The Inuvialuit Energy Security Project has set a spring 2022 target for IRC and Ferus Natural Gas Fuels to create a production and distribution network for primarily native settlements near the Beaufort Sea.

Ferus built and operates Canada’s first Merchant LNG plant, which entered service in May 2014. It is located in Alberta at the heart of oil and gas activity and produces LNG for drilling and completions operations, remote power generation, mining operations and pipeline and facility outages. 

Instead of the C$16 billion ($12 billion) Mackenzie Gas Project pipeline and export scheme that Canadian and American firms discarded in December 2017, the latest northern LNG plan calls for local truck deliveries and a single well called Tuk M-18.

IRC devised the project after receiving a Canadian grant of C$467,200 ($350,400) in September 2017 for a feasibility study to replace depleted gas supplies for eight Mackenzie Delta communities.

Tuk M-18 is made possible by a C$265 million ($198 million) all-weather road built across the tundra in 2017 between the chief delta town, Inuvik, and Tuktoyaktuk on the Beaufort coast. The well site is near the highway.

Engineering, design and consultations are underway, IRC said. Regulatory applications are scheduled by the end of this year. Ferus contributes expertise and experience with remote, small-scale LNG and compressed natural gas services. 

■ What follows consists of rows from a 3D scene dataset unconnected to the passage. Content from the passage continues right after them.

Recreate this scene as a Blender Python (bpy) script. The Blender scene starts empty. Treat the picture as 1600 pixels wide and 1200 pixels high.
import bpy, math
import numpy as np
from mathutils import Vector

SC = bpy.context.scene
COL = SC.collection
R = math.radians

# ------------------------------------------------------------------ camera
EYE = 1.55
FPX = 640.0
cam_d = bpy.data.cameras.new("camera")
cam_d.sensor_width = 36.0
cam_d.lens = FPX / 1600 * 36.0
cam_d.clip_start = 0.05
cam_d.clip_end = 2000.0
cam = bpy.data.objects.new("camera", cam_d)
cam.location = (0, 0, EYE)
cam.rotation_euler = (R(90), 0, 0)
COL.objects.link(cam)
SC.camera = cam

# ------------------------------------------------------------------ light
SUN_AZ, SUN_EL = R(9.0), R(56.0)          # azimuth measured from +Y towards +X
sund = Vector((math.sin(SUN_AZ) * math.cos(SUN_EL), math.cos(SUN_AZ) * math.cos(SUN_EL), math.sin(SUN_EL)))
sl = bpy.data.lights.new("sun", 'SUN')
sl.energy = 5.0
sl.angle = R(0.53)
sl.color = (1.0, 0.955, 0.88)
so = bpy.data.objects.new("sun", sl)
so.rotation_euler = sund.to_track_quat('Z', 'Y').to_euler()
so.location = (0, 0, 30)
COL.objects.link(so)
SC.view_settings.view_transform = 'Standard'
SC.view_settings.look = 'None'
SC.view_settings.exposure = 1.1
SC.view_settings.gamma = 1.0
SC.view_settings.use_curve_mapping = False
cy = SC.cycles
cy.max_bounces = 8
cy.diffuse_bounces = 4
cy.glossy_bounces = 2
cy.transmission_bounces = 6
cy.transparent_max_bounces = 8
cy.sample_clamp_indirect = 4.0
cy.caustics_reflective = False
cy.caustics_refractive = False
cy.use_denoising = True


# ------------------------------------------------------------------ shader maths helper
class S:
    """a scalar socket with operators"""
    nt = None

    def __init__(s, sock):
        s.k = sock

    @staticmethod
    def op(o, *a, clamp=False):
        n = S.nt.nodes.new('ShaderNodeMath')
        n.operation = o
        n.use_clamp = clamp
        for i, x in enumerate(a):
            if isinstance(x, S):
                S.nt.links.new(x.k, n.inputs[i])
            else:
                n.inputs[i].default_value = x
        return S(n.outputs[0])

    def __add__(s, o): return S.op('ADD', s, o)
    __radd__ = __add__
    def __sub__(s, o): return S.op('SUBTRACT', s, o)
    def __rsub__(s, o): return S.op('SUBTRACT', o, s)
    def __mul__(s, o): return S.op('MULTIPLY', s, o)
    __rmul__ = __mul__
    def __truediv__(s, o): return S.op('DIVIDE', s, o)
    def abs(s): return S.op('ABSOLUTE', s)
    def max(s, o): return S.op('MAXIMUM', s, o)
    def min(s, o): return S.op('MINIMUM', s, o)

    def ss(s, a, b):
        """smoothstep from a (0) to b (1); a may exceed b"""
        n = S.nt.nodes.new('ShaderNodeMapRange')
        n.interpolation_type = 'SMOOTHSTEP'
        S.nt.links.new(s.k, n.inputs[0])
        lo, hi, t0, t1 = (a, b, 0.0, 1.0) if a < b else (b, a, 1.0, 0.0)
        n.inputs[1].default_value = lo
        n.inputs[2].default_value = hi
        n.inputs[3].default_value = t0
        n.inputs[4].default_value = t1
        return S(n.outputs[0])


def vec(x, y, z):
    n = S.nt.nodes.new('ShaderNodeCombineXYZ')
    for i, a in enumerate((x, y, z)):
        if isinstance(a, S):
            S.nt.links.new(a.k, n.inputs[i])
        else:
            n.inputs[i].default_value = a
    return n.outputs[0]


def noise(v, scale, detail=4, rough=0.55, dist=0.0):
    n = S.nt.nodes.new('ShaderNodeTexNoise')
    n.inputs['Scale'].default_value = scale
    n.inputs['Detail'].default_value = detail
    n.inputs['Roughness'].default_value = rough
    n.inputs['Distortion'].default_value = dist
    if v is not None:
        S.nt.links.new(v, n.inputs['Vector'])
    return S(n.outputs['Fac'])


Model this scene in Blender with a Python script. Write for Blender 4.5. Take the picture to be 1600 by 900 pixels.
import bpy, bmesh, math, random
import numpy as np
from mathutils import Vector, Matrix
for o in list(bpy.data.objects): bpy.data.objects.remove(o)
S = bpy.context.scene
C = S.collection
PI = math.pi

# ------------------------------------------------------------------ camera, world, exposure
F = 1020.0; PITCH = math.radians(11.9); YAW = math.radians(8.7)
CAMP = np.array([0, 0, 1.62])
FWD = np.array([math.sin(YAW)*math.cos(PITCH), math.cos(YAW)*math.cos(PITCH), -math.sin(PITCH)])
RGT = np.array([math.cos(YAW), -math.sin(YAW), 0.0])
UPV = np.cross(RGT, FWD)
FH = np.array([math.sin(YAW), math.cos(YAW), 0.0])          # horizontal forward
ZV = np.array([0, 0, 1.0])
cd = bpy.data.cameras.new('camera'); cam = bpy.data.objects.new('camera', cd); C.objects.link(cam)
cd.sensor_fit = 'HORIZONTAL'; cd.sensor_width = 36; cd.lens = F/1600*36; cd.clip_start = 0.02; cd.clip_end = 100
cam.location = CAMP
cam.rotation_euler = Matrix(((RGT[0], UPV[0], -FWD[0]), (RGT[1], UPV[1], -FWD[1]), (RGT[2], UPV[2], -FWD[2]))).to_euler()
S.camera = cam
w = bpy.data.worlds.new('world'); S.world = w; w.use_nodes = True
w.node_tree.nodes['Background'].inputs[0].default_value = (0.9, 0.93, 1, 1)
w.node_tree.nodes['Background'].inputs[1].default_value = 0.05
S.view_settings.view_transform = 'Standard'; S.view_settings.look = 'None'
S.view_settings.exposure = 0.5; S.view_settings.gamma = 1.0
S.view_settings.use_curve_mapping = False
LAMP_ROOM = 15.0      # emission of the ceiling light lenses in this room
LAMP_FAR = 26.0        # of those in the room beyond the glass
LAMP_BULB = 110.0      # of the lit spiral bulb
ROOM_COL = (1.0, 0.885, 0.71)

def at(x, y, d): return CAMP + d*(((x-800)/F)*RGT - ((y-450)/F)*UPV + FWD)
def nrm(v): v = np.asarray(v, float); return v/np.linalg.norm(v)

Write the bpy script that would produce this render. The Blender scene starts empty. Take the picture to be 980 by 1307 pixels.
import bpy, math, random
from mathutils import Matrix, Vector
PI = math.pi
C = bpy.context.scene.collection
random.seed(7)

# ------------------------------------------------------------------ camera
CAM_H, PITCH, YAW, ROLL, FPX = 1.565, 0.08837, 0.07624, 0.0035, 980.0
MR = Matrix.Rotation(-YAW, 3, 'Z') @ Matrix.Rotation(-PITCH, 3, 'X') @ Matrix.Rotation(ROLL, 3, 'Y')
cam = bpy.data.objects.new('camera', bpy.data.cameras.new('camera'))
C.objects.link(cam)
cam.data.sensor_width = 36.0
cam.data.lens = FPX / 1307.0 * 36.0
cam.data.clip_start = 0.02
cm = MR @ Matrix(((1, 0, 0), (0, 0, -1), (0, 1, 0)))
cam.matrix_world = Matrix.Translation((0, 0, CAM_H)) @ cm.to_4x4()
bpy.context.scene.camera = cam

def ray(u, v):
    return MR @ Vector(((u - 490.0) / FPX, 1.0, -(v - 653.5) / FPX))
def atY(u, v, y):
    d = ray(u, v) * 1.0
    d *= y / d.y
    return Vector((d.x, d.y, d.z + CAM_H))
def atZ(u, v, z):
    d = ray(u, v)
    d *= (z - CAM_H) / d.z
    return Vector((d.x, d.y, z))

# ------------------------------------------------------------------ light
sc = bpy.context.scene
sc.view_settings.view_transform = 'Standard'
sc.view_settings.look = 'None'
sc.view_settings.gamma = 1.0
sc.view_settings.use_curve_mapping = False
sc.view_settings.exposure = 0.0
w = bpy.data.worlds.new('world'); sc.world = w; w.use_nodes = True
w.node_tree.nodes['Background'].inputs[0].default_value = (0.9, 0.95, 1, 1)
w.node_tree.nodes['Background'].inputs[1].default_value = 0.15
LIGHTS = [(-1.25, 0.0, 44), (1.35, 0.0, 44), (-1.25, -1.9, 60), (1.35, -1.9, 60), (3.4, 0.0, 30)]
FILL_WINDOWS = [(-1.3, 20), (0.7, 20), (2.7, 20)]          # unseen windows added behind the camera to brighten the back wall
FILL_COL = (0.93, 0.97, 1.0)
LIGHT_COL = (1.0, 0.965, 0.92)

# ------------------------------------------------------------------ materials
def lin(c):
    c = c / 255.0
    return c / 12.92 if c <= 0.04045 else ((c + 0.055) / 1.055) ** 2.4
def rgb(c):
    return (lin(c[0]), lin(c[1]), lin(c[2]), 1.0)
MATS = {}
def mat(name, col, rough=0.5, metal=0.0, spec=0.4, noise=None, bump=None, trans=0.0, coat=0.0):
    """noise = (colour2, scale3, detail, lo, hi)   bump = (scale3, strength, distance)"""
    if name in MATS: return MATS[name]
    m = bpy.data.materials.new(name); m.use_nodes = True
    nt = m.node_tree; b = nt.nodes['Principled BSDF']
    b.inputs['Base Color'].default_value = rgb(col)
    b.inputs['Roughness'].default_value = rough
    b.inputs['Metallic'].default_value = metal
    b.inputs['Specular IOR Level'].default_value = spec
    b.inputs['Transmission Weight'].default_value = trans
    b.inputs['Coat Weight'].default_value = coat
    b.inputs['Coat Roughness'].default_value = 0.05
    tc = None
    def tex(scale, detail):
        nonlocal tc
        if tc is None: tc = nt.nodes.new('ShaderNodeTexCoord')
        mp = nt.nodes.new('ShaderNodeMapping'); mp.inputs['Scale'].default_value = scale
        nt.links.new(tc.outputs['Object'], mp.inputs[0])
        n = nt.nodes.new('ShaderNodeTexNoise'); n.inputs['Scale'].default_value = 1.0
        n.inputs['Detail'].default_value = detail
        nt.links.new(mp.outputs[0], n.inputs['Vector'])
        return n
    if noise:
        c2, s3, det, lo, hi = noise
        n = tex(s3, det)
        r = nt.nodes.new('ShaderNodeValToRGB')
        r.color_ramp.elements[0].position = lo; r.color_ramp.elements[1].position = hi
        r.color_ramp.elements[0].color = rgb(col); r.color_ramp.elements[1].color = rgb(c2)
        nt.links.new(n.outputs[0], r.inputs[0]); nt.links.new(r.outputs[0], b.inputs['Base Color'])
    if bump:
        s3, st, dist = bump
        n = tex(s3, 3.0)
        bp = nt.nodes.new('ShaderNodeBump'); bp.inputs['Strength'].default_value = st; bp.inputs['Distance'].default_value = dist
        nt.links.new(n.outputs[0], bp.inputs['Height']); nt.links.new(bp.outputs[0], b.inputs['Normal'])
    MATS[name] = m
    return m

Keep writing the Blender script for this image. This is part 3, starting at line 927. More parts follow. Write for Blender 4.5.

“The project will result in a secure supply of local natural gas for decades to come,” said IRC. “The project will result in good quality permanent jobs for residents and cost savings in heating and fuel.”

The Inuvialuit tribe’s LNG project is in the thinly populated, severely cold and rugged Canadian Land of the Midnight Sun, about 2,200 miles north of the border between the United States and Alberta.

EMG, which owns Ferus, is no stranger to Arctic industry. Its assets include shared ownership of Baffinland Iron Mines Corp. with the Luxembourg-based ArcelorMittal global steel conglomerate. 

The partners annually export about 5 million tons of ore from their Mary River mine on Baffin Island, nearly 1,700 miles north of the U.S. border with Ontario in Canada’s Nunavut Territory.